I am old fashioned; I admit it. I like a book to be a treasure that a man may hoard for life.

(The Load of Unicorn by Cynthia Harnett)

I can’t remember the first time my father read me “The Load of Unicorn”. Maybe it was too long ago! My parents read me books like “Swallows and Amazons” and “The Load of Unicorn” WAY before I was old enough to “understand” and they’re a part of my life – almost a part of my soul. Someone once said that “when you read a book as a child, it becomes a part of your identity in a way that no other reading in your life does.” They’re right. And maybe that’s one reason why, when my father read “The Load of Unicorn” to my siblings last month, I was a happy bunny. The book is excellent, but – for me! – it’s familiar and comfortable and, therefore, altogether wonderful.

If you read “The Load of Unicorn”, you’ll feel like a traveller through time, whisked back to London, England, in the late 1400s. Bendy is a boy (between thirteen and fifteen years old) always up to his neck in trouble. But in “The Load of Unicorn” he’s in the most serious trouble of his life.

Bendy’s father is a scrivener – a man who writes books, writing each word on each page in ink on paper by hand, for a living. Bendy’s older brothers are also scriveners. They write and sell books in the family shop, “The Crowing Crock”, in one of the alleys in the shadow of St Paul’s Cathedral. They hate William Caxton who, after years of living and working for the mercer’s guild abroad, has come home to England with a printing press. He’s set up a shop in Westminster and he’s printing books. A printer can produce and sell more books than a scrivener. But a printer needs paper – preferably good paper, like that from Flanders, bearing the unicorn water mark.
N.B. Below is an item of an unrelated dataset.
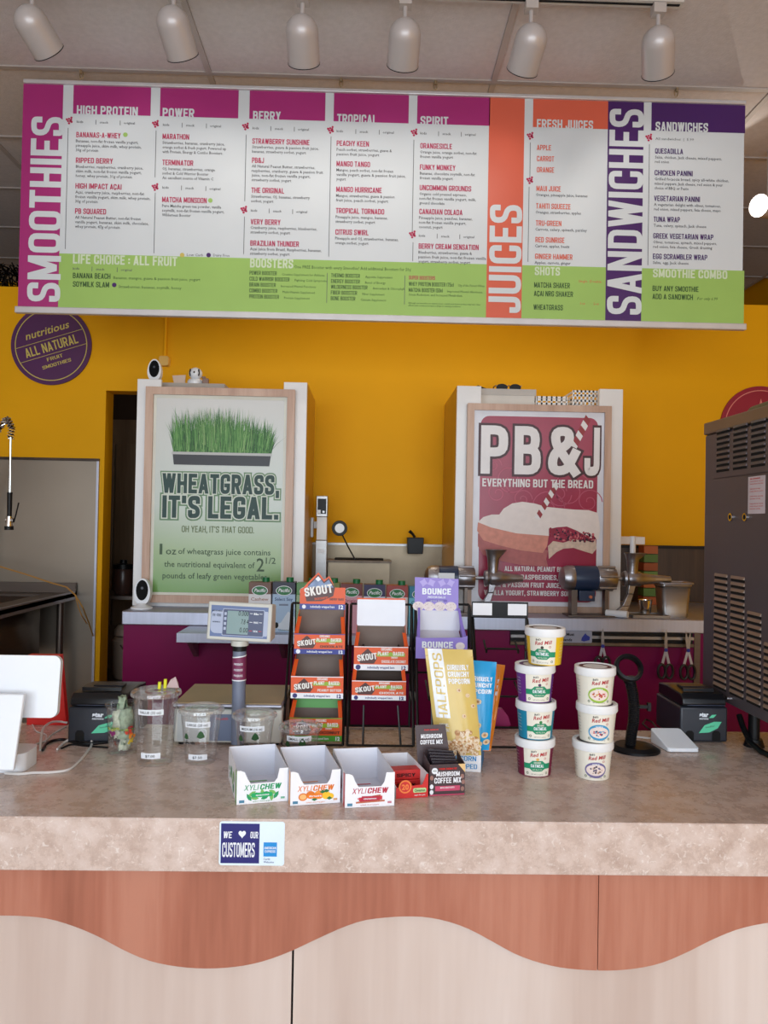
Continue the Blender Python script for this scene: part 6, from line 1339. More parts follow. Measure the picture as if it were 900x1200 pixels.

Bendy’s trouble begins with a conversation between one of his brothers and a shady character, but it deepens with his father makes friends with William Caxton – and indentures Bendy to William Caxton as his apprentice. Bendy is going to be a printer, not a scrivener! At once, he’s swept into a fight for the Unicorn paper and a quest for a book written by a knight with a strange reputation for the highest ideals of chivalry and the wildest bursts of adventuring. What Bendy doesn’t know is that the fight for the paper and the quest for the book are connected to each other. And that both are tinged with danger – and treason.

Cynthia Harnett only wrote six books, but they’re all excellent. If you can get hold of a copy of “The Load of Unicorn”, do – and read it many times! It combines excellent story-telling with “real” characters and baffling mystery. Everything is explained in detail, so you feel at home in Bendy’s world – but it’s explained so beautifully and naturally that you never feel bored. At the end of book, you feel as if you know what it’s like to be the child of a scrivener and the apprentice of a printer, as well as a citizen of London in the days before the Reformation. Someday I’d very much like to write as beautifully as Cynthia Harnett.

As a new indie author, I was fascinated last month by the tension in “The Load of Unicorn” between the scriveners and the printers. In Bendy’s day, the world of books was changing – books were available in a quantity and quality never before imagined. In our day, traditional publishers are arguing that traditional publication is the only REAL option for publication and indie authors are arguing that times are changing and authors DO have choices – and CAN publish their own books. I think there’s room for traditionally-published and self-published books in our world AND on our bookshelves. But like William Caxton, those of us choosing the new path should pursue beauty and excellence with courage and humility in our writing AND our publishing.

I think Bendy’s father expresses it beautifully for all of us:

A book well written in a fair hand is a work to rejoice in and offer to God. But times are changing. One cannot halt them; and books are not only things of outward beauty, they are food for a man’s mind, and if these new ways supply that food as we cannot then we must treat them with due honour.